:: Provided material ::

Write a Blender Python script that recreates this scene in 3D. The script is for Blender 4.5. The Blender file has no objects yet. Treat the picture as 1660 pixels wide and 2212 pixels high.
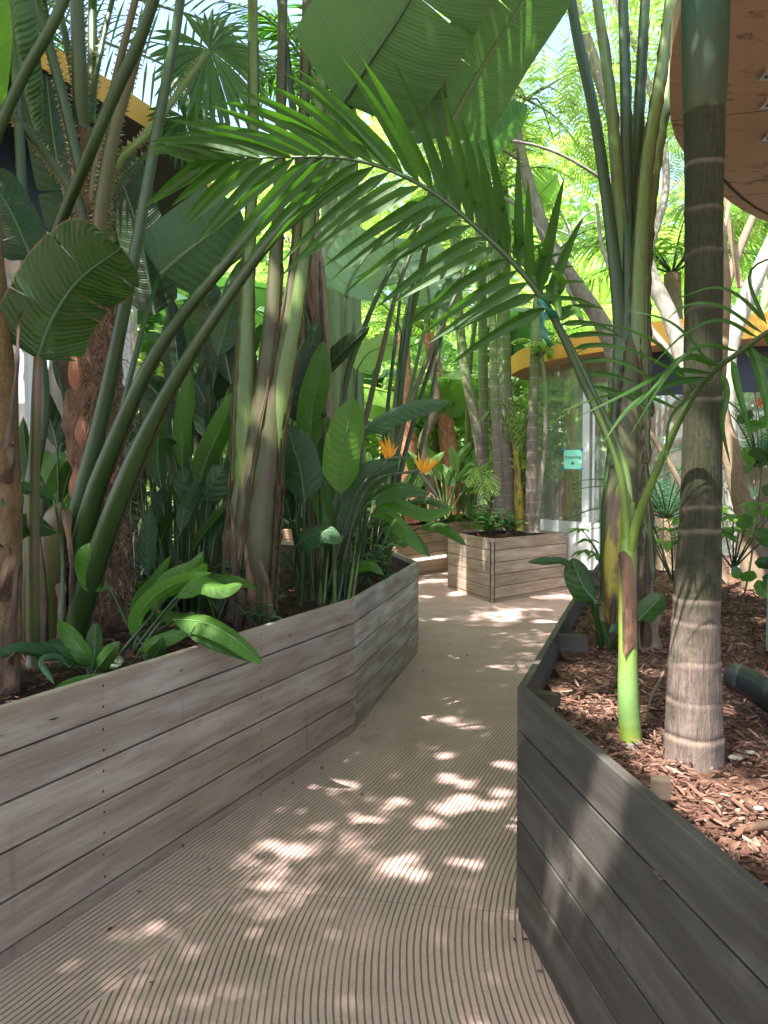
import bpy, math, random
from mathutils import Vector, Matrix, noise as mnoise
V = Vector
PI = math.pi
S = bpy.context.scene
C = S.collection

# ------------------------------------------------------------ camera
CAMH = 1.55; FPX = 1662.0; CU, CV, HV = 830.0, 1106.0, 1045.0
PITCH = math.atan((CV - HV) / FPX)
cam_d = bpy.data.cameras.new('camera'); cam = bpy.data.objects.new('camera', cam_d); C.objects.link(cam)
cam.location = (0, 0, CAMH); cam.rotation_euler = (PI / 2 - PITCH, 0, 0)
cam_d.sensor_fit = 'HORIZONTAL'; cam_d.sensor_width = 36; cam_d.lens = 36 * FPX / 1660
cam_d.clip_start = 0.05; cam_d.clip_end = 600
S.camera = cam

# ------------------------------------------------------------ sky and sun
SUN_EL, SUN_AZ = math.radians(58), math.radians(222)      # azimuth clockwise from +Y
w = bpy.data.worlds.new('World'); S.world = w; w.use_nodes = True
nt = w.node_tree; bg = nt.nodes['Background']
sky = nt.nodes.new('ShaderNodeTexSky'); sky.sky_type = 'NISHITA'; sky.sun_disc = False
sky.sun_elevation = SUN_EL; sky.sun_rotation = SUN_AZ; sky.dust_density = 3.0; sky.air_density = 0.9; sky.ozone_density = 0.8
nt.links.new(sky.outputs[0], bg.inputs[0]); bg.inputs[1].default_value = 0.15
sd = bpy.data.lights.new('sun', 'SUN'); sd.energy = 4.4; sd.angle = math.radians(0.53); sd.color = (1, 0.955, 0.88)
sun = bpy.data.objects.new('sun', sd); C.objects.link(sun)
to_sun = V((math.sin(SUN_AZ) * math.cos(SUN_EL), math.cos(SUN_AZ) * math.cos(SUN_EL), math.sin(SUN_EL)))
sun.rotation_euler = to_sun.to_track_quat('Z', 'Y').to_euler(); sun.location = to_sun * 30
S.view_settings.view_transform = 'Standard'; S.view_settings.look = 'None'
S.view_settings.exposure = 2.32; S.view_settings.gamma = 1
S.cycles.max_bounces = 8; S.cycles.diffuse_bounces = 4; S.cycles.transparent_max_bounces = 16
S.cycles.use_denoising = True
S.cycles.sample_clamp_indirect = 8

# ------------------------------------------------------------ helpers
def P(u, v, Y):                                            # a photo position at world distance Y
    cx = (u - CU) / FPX; cz = -(v - CV) / FPX
    dy = math.cos(PITCH) + cz * math.sin(PITCH); dz = -math.sin(PITCH) + cz * math.cos(PITCH)
    k = Y / dy
    return V((cx * k, Y, CAMH + dz * k))
def px(n, Y): return n * Y / FPX
def PL(*a): return [P(*t) for t in a]
LOC = {}
def thing(name, label, cat, loc=(0, 0, 0), group=None, kind=None):
    o = bpy.data.objects.new(name, None); C.objects.link(o); o.location = loc; o.empty_display_size = .1
    o['label'] = label; o['category'] = cat
    if group: o['group'] = group
    if kind: o['kind'] = kind
    LOC[o] = V(loc); return o
def tag(o, label=None, cat=None, group=None, kind=None):
    if label: o['label'] = label
    if cat: o['category'] = cat
    if group: o['group'] = group
    if kind: o['kind'] = kind
    return o

class MB:
    def __init__(s): s.v = []; s.f = []; s.uv = []; s.mi = []; s.var = []; s.cv = 0.5
    def add(s, co, uv=(0, 0)):
        s.v.append(tuple(co)); s.uv.append(uv); s.var.append(s.cv); return len(s.v) - 1
    def face(s, idx, mi=0): s.f.append(tuple(idx)); s.mi.append(mi)
    def quad(s, a, b, c, d, mi=0, uv=None):
        uv = uv or ((0, 0), (1, 0), (1, 1), (0, 1))
        s.face([s.add(p, q) for p, q in zip((a, b, c, d), uv)], mi)
    def box(s, o, ax, ay, az, mi=0, uvs=None, bev=0):      # o = corner; ax, ay, az = edge vectors
        o = V(o); ax = V(ax); ay = V(ay); az = V(az)
        L = (ax.length, ay.length, az.length); u0, v0 = uvs or (0, 0)
        c = lambda i, j, k: o + ax * i + ay * j + az * k
        def q(ps, us): s.face([s.add(c(*p), (u0 + a, v0 + b)) for p, (a, b) in zip(ps, us)], mi)
        q([(0,0,0),(1,0,0),(1,0,1),(0,0,1)], [(0,0),(L[0],0),(L[0],L[2]),(0,L[2])])
        q([(1,1,0),(0,1,0),(0,1,1),(1,1,1)], [(L[0],0),(0,0),(0,L[2]),(L[0],L[2])])
        q([(0,0,1),(1,0,1),(1,1,1),(0,1,1)], [(0,L[2]),(L[0],L[2]),(L[0],L[2]+L[1]),(0,L[2]+L[1])])
        q([(0,1,0),(1,1,0),(1,0,0),(0,0,0)], [(0,0),(L[0],0),(L[0],L[1]),(0,L[1])])
        q([(0,1,0),(0,0,0),(0,0,1),(0,1,1)], [(0,0),(L[1],0),(L[1],L[2]),(0,L[2])])
        q([(1,0,0),(1,1,0),(1,1,1),(1,0,1)], [(0,0),(L[1],0),(L[1],L[2]),(0,L[2])])
    def build(s, name, mats, parent=None, smooth=True):
        off = LOC.get(parent, V((0, 0, 0))) if parent else V((0, 0, 0))
        me = bpy.data.meshes.new(name)
        vs = [(a - off.x, b - off.y, c - off.z) for a, b, c in s.v] if parent else s.v
        me.from_pydata(vs, [], s.f)
        if not isinstance(mats, (list, tuple)): mats = [mats]
        for m in mats: me.materials.append(m)
        me.polygons.foreach_set('material_index', s.mi)
        me.polygons.foreach_set('use_smooth', [smooth] * len(s.f))
        ul = me.uv_layers.new(name='UVMap')
        li = [i for f in s.f for i in f]
        ul.data.foreach_set('uv', [c for i in li for c in s.uv[i]])
        at = me.attributes.new('var', 'FLOAT', 'POINT'); at.data.foreach_set('value', s.var)
        me.update()
        o = bpy.data.objects.new(name, me); C.objects.link(o)
        if parent: o.parent = parent
        LOC[o] = off
        return o

def cr(pts, n, rad=None):                                  # Catmull-Rom resample to n+1 points, arc-length even
    pts = [V(p) for p in pts]
    if len(pts) == 2: pts = [pts[0], (pts[0] + pts[1]) / 2, pts[1]]; rad = rad and ([rad[0], (rad[0] + rad[-1]) / 2, rad[-1]])
    if rad and len(rad) != len(pts):
        m_ = len(rad) - 1; rs = []
        for i in range(len(pts)):
            f = i / (len(pts) - 1) * m_; k = min(m_ - 1, int(f)) if m_ else 0; rs.append(rad[k] + (rad[min(m_, k + 1)] - rad[k]) * (f - k))
        rad = rs
    q = [pts[0] * 2 - pts[1]] + pts + [pts[-1] * 2 - pts[-2]]
    r = None if rad is None else [rad[0]] + list(rad) + [rad[-1]]
    out = []; ro = []
    for i in range(1, len(q) - 2):
        for k in range(12):
            t = k / 12
            out.append(.5 * ((2 * q[i]) + (q[i+1] - q[i-1]) * t + (2*q[i-1] - 5*q[i] + 4*q[i+1] - q[i+2]) * t*t + (3*q[i] - q[i-1] - 3*q[i+1] + q[i+2]) * t**3))
            ro.append(r[i] + (r[i+1] - r[i]) * t if r else 0)
    out.append(pts[-1]); ro.append(r[-2] if r else 0)
    L = [0]
    for a, b in zip(out, out[1:]): L.append(L[-1] + (b - a).length)
    res = []; rr = []; j = 0
    for i in range(n + 1):
        d = L[-1] * i / n
        while j < len(L) - 2 and L[j + 1] < d: j += 1
        t = (d - L[j]) / max(1e-9, L[j + 1] - L[j])
        res.append(out[j].lerp(out[j + 1], min(1, t))); rr.append(ro[j] + (ro[j + 1] - ro[j]) * min(1, t))
    return res, rr, L[-1]

def tube(mb, pts, rad, seg=8, n=None, mi=0, flat=1.0, cap=True, wob=0, ringf=None, seed=0, ref=None):
    n = n or max(3, 4 * (len(pts) - 1))
    p, r, L = cr(pts, n, list(rad) if isinstance(rad, (list, tuple)) else [rad] * max(3, len(pts)))
    t0 = (p[1] - p[0]).normalized()
    a = ref or (V((1, 0, 0)) if abs(t0.x) < .8 else V((0, 1, 0)))
    rows = []
    for i in range(n + 1):
        t = (p[min(n, i + 1)] - p[max(0, i - 1)]).normalized()
        a = (a - t * a.dot(t)).normalized(); b = t.cross(a)
        rr = r[i] * (ringf(L * i / n) if ringf else 1)
        row = []
        for k in range(seg + 1):
            an = 2 * PI * k / seg
            kk = k % seg
            rad_ = rr * (1 + (wob * mnoise.noise(V((kk * .9 + seed * 7.1, L * i / n * 6, seed))) if wob else 0))
            row.append(mb.add(p[i] + a * math.cos(an) * rad_ + b * math.sin(an) * rad_ * flat, (k / seg, L * i / n)))
        rows.append(row)
    for i in range(n):
        for k in range(seg): mb.face((rows[i][k], rows[i][k + 1], rows[i + 1][k + 1], rows[i + 1][k]), mi)
    if cap:
        for row, pp in ((rows[0], p[0]), (rows[-1], p[-1])):
            c = mb.add(pp, (0, 0))
            for k in range(seg): mb.face((row[k], row[k + 1], c), mi)
    return p, r, L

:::

■ Written request ■
Without the pictures, return the listing above from its first line through the line that has "C = S.collection".

■ Task output ■
Write a Blender Python script that recreates this scene in 3D. The script is for Blender 4.5. The Blender file has no objects yet. Treat the picture as 1660 pixels wide and 2212 pixels high.
import bpy, math, random
from mathutils import Vector, Matrix, noise as mnoise
V = Vector
PI = math.pi
S = bpy.context.scene
C = S.collection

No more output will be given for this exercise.